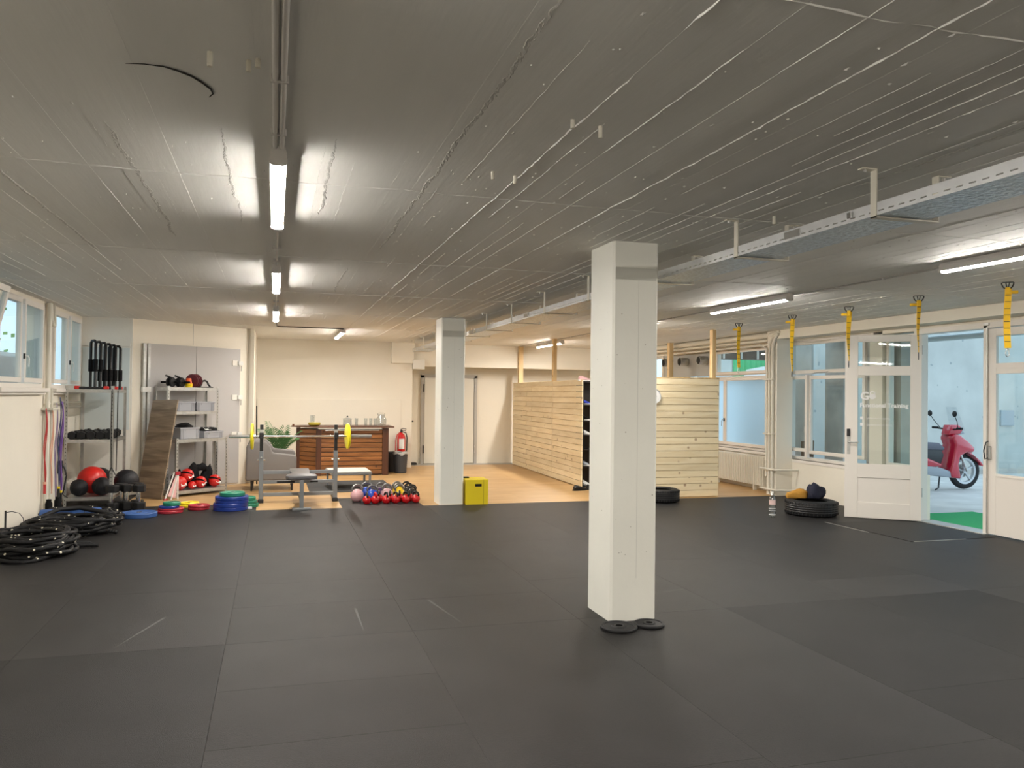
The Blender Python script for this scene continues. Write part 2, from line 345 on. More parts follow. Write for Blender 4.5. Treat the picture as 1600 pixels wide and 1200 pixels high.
# left wall: pier openings for three windows
W_L = [(7.05, 9.28), (9.42, 11.22), (11.60, 13.28)]
bl = [(XL-.25, XL, YF-.2, W_L[0][0], 0, H), (XL-.25, XL, W_L[0][0], 13.4, 0, 1.60)]
bl += [(XL-.25, XL, W_L[0][1], W_L[1][0], 1.6, H), (XL-.25, XL, W_L[1][1], W_L[2][0], 1.6, H), (XL-.25, XL, W_L[2][1], 13.4, 1.6, H)]
bl += [(XL-.25, XL, a, b_, 2.66, H) for a, b_ in W_L]
seg('wall_left', bl, WALL)
seg('wall_front', [(XL-.25, XR+.25, YF-.2, YF, 0, H)], WALL)
# back-left niche, angled closet wall, return
W0 = Vector((-2.11, 13.42, 0)); W1 = Vector((-.40, 14.82, 0)); du = (W1-W0).normalized(); ang = math.atan2(du.y, du.x)
seg('wall_niche', [(XL-.1, -2.10, 13.38, 13.5, 0, H)], WALLW)
BX(XL, -2.12, 13.35, 13.39, 2.27, 2.32).build('ledge', WALLW, bpy.data.objects['wall_niche'])
BX(XL+.02, -2.13, 13.362, 13.39, 1.0, 2.25).build('panel', mat('niche_window_light', (.62, .68, .68), .3), bpy.data.objects['wall_niche'])  # pale blue sheet: window light on the niche wall, painted as colour
MC = Matrix.Translation(W0) @ RZ(ang)
LC = (W1-W0).length
wc = senv('wall_closet')
MB().box(0, LC, 0, .15, 0, H, M=MC).build('panel', WALL, wc)
MB().box(0, .004, -.004, 0, 0, H, M=MC).box(1.05, 1.055, -.002, 0, 2.36, H, M=MC).build('joint', CONC, wc)
def mc(q): q.v = [tuple(MC @ Vector(p)) for p in q.v]; return q
d1 = senv('door_1')
mc(MB().box(.262, 1.10, -.02, 0, .03, 2.34)).build('door_leaf', CABD, d1, bev=.002); mc(MB().box(1.108, 1.962, -.02, 0, .03, 2.34)).build('door_leaf', CABD, d1, bev=.002)
for zz in (2.05, 1.46, .82):
    mc(MB().box(1.80, 1.90, -.032, -.02, zz, zz+.09)).build('hinge_plate', WALLW, d1, bev=.002); mc(MB().box(1.91, 2.0, -.05, -.0, zz+.01, zz+.08)).build('latch', WHITEP, d1, bev=.004)
    mc(MB().cyl((1.965, -.05, zz-.09), (1.965, -.05, zz+.0), .008, 8)).build('hinge_pin', STEEL, d1)
seg('wall_return', [(-.55, -.36, 14.78, 17.45, 0, H)], WALL)
tr = struct(BX(-.42, -.352, 14.74, 14.80, 0, H).build('trim_1', mat('trim_cream', (.84, .79, .68), .5)))
# back wall and recess
wb = seg('wall_back', [(-.5, 2.87, YB, YB+1.0, 0, H), (2.87, XR+.2, YB+.1, YB+.4, 2.21, H), (7.3, XR+.2, YB+.1, 18.3, 0, 2.21)], WALL)
seg('wall_back_recess', [(2.7, 7.4, 18.1, 18.3, 0, H)], WALL)
BX(-.34, 2.63, YB-.035, YB, 0, 1.47).build('wainscot_panel', WALL, wb, bev=.003)
BX(2.40, 2.89, YB-.10, YB, 2.26, H).build('duct_box', WALL, wb, bev=.004); BX(2.86, 3.12, YB-.12, YB+.1, 2.14, 2.34).build('duct_box', WALLW, wb, bev=.004)
d2 = senv('door_2')
MB().box(3.20, 3.27, 18.04, 18.1, 0, 2.03).box(4.45, 4.52, 18.04, 18.1, 0, 2.03).box(3.20, 4.52, 18.04, 18.1, 1.98, 2.05).build('door_frame', mat('grey_door_frame', (.42, .40, .36), .5), d2)
BX(3.28, 3.86, 18.05, 18.09, .015, 1.975).build('door_leaf', CREAMM, d2, bev=.002); BX(3.865, 4.44, 18.05, 18.09, .015, 1.975).build('door_leaf', CREAMM, d2, bev=.002)
for z in (.25, 1.65):
    BX(3.25, 3.275, 18.02, 18.05, z, z+.18).build('hinge', DARK, d2); BX(4.45, 4.475, 18.02, 18.05, z, z+.18).build('hinge', STEEL, d2)
MB().cyl((3.02, 18.09, .98), (3.02, 18.07, .98), .02, 10).build('wall_screw', DARK, bpy.data.objects['wall_back_recess'])
MB().box(2.92, 3.1, 17.9, 18.1, 0, .05).build('door_stop', DARK, bpy.data.objects['wall_back_recess'], bev=.01)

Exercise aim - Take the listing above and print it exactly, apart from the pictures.

Output -
The Blender Python script for this scene continues. Write part 2, from line 345 on. More parts follow. Write for Blender 4.5. Treat the picture as 1600 pixels wide and 1200 pixels high.
# left wall: pier openings for three windows
W_L = [(7.05, 9.28), (9.42, 11.22), (11.60, 13.28)]
bl = [(XL-.25, XL, YF-.2, W_L[0][0], 0, H), (XL-.25, XL, W_L[0][0], 13.4, 0, 1.60)]
bl += [(XL-.25, XL, W_L[0][1], W_L[1][0], 1.6, H), (XL-.25, XL, W_L[1][1], W_L[2][0], 1.6, H), (XL-.25, XL, W_L[2][1], 13.4, 1.6, H)]
bl += [(XL-.25, XL, a, b_, 2.66, H) for a, b_ in W_L]
seg('wall_left', bl, WALL)
seg('wall_front', [(XL-.25, XR+.25, YF-.2, YF, 0, H)], WALL)
# back-left niche, angled closet wall, return
W0 = Vector((-2.11, 13.42, 0)); W1 = Vector((-.40, 14.82, 0)); du = (W1-W0).normalized(); ang = math.atan2(du.y, du.x)
seg('wall_niche', [(XL-.1, -2.10, 13.38, 13.5, 0, H)], WALLW)
BX(XL, -2.12, 13.35, 13.39, 2.27, 2.32).build('ledge', WALLW, bpy.data.objects['wall_niche'])
BX(XL+.02, -2.13, 13.362, 13.39, 1.0, 2.25).build('panel', mat('niche_window_light', (.62, .68, .68), .3), bpy.data.objects['wall_niche'])  # pale blue sheet: window light on the niche wall, painted as colour
MC = Matrix.Translation(W0) @ RZ(ang)
LC = (W1-W0).length
wc = senv('wall_closet')
MB().box(0, LC, 0, .15, 0, H, M=MC).build('panel', WALL, wc)
MB().box(0, .004, -.004, 0, 0, H, M=MC).box(1.05, 1.055, -.002, 0, 2.36, H, M=MC).build('joint', CONC, wc)
def mc(q): q.v = [tuple(MC @ Vector(p)) for p in q.v]; return q
d1 = senv('door_1')
mc(MB().box(.262, 1.10, -.02, 0, .03, 2.34)).build('door_leaf', CABD, d1, bev=.002); mc(MB().box(1.108, 1.962, -.02, 0, .03, 2.34)).build('door_leaf', CABD, d1, bev=.002)
for zz in (2.05, 1.46, .82):
    mc(MB().box(1.80, 1.90, -.032, -.02, zz, zz+.09)).build('hinge_plate', WALLW, d1, bev=.002); mc(MB().box(1.91, 2.0, -.05, -.0, zz+.01, zz+.08)).build('latch', WHITEP, d1, bev=.004)
    mc(MB().cyl((1.965, -.05, zz-.09), (1.965, -.05, zz+.0), .008, 8)).build('hinge_pin', STEEL, d1)
seg('wall_return', [(-.55, -.36, 14.78, 17.45, 0, H)], WALL)
tr = struct(BX(-.42, -.352, 14.74, 14.80, 0, H).build('trim_1', mat('trim_cream', (.84, .79, .68), .5)))
# back wall and recess
wb = seg('wall_back', [(-.5, 2.87, YB, YB+1.0, 0, H), (2.87, XR+.2, YB+.1, YB+.4, 2.21, H), (7.3, XR+.2, YB+.1, 18.3, 0, 2.21)], WALL)
seg('wall_back_recess', [(2.7, 7.4, 18.1, 18.3, 0, H)], WALL)
BX(-.34, 2.63, YB-.035, YB, 0, 1.47).build('wainscot_panel', WALL, wb, bev=.003)
BX(2.40, 2.89, YB-.10, YB, 2.26, H).build('duct_box', WALL, wb, bev=.004); BX(2.86, 3.12, YB-.12, YB+.1, 2.14, 2.34).build('duct_box', WALLW, wb, bev=.004)
d2 = senv('door_2')
MB().box(3.20, 3.27, 18.04, 18.1, 0, 2.03).box(4.45, 4.52, 18.04, 18.1, 0, 2.03).box(3.20, 4.52, 18.04, 18.1, 1.98, 2.05).build('door_frame', mat('grey_door_frame', (.42, .40, .36), .5), d2)
BX(3.28, 3.86, 18.05, 18.09, .015, 1.975).build('door_leaf', CREAMM, d2, bev=.002); BX(3.865, 4.44, 18.05, 18.09, .015, 1.975).build('door_leaf', CREAMM, d2, bev=.002)
for z in (.25, 1.65):
    BX(3.25, 3.275, 18.02, 18.05, z, z+.18).build('hinge', DARK, d2); BX(4.45, 4.475, 18.02, 18.05, z, z+.18).build('hinge', STEEL, d2)
MB().cyl((3.02, 18.09, .98), (3.02, 18.07, .98), .02, 10).build('wall_screw', DARK, bpy.data.objects['wall_back_recess'])
MB().box(2.92, 3.1, 17.9, 18.1, 0, .05).build('door_stop', DARK, bpy.data.objects['wall_back_recess'], bev=.01)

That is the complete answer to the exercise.